Like we said earlier, what you include isn’t important. The silly things you think mean nothing may bring a nostalgic smile to your face when you reread it in years to come. The thought you can’t understand that’s been hovering over your head might make a lot more sense next week. Your journal is living and breathing, with you, so put down anything that comes to mind. To start ingraining the habit and practising opening up, writing something is the first step.

What are the benefits of journaling?

So we’ve looked at how to journal, and that’s great and all, but why should you bother? Well friends, I’m a month in and I’ve got a pretty good idea of why you should.

#1 A peaceful mind (especially before bed!)

Your mind goes through a lot in one day.
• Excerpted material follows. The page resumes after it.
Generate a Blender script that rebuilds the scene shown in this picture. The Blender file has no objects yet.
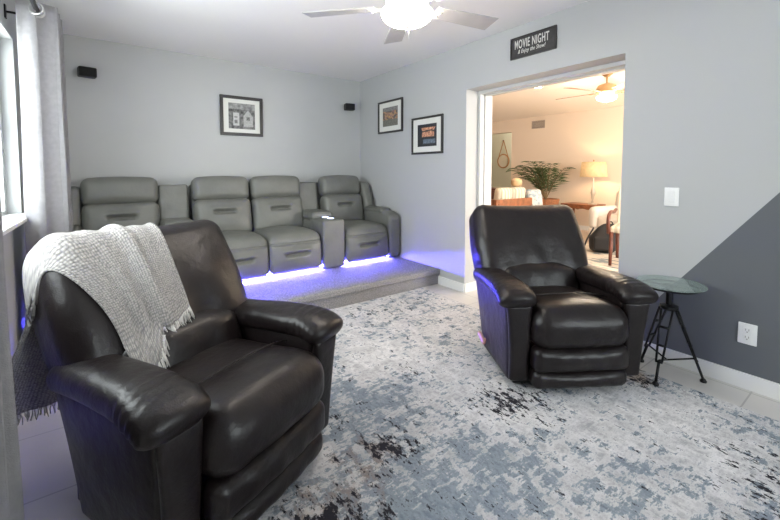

Everything from little decisions and thoughts to the massive influx of information that we take on. Your mind has a lot to process. But during the day, we have things to do and that doesn’t always allow us time to dedicate to simply thinking and reflecting.

If you’ve ever laid down in bed only to find that your mind continues to whir like an overheated computer or woken up feeling intensely irritable for no immediate reason, you’ll know what I’m talking about. Journaling helps to recognise and process those thoughts and feelings, so you can be more understanding and more compassionate with yourself.

This is why I’d recommend journaling at the end of your day, so you’re clear of thoughts before you go to sleep. Although doing it just after you’ve woken up, still in that dream-like sleepy haze can be wonderful too.

Whatever time of day you decide to do it, learning how to write a journal will leave you feeling more peaceful, more mindful and will really help to improve your concentration.

#2 Learn to open up

Journaling is an excellent opportunity to practice opening up. Although you’re essentially just talking to yourself (or your future-self, at least), as you learn how to write a journal, you’ll start to open a dialogue and to process your thoughts into words – an invaluable skill. I never realised quite how much I had to say about my thoughts and the things going on in my life.

And eventually, this skill will go past journaling. It’ll begin to apply to people. As you teach yourself to feel, recognise and comment on whatever you have going on, you’ll find that skill translates to being able to discuss similarly with other people (something I did, quite painfully, suck at).

#3 You’ll learn to love it

Maybe it’s just my love for writing, but sitting down and telling the story of my day, spilling my feelings onto a page with a cup of herbal tea in hand has become quite an enjoyable part of my day. A tea date with myself – how very British of me.

So make your journal time comfy. Make it so enjoyable that you look forward to it. It’ll help build the habit and it will become a quiet pocket of your day, just for you.

#4 It’s nice to look back on (like, so nice)

Not only is journaling enjoyable in the moment, but it’s rather enjoyable to look back on later in life. I, having started this only a month ago, can only speak from the personal experience of leafing through my childhood journals, but it’s a comment made by every person who’s ever recommended journaling to me too.

This is your own little time capsule. When you read this back, you’ll might have forgotten that event you went to, your newfound love for volleyball or what your anthem of the summer was. These little details are nostalgic gold and you’ll thank yourself for recording them later.

What to include in a journal (besides thoughts and feelings):

  • What you’re loving: food, music, hobbies, styles, what you’re eating, new things you’ve bought or found, new things you’re interested in
  • Who you’re hanging out with
  • Notes about what you’ve done, record lunch dates, birthday events, small hangouts and big parties
  • Little notes on the world: what’s going on in the world? What’s the latest trend?

Not to mention how interesting and helpful it is for self-development. If you’re trying to grow or going through a tough time, having a long record of your thoughts, feelings and experiences can be really insightful to look back on later down the line.

So now you know how to write a journal, I challenge you to try journaling everyday for a month. Just to see if it helps, see if you benefit, see if you feel a little more confident, or see if you simply just enjoy it. It’s made a noticeable difference to my life, my ways of thinking and communicating. And I hope it will to yours.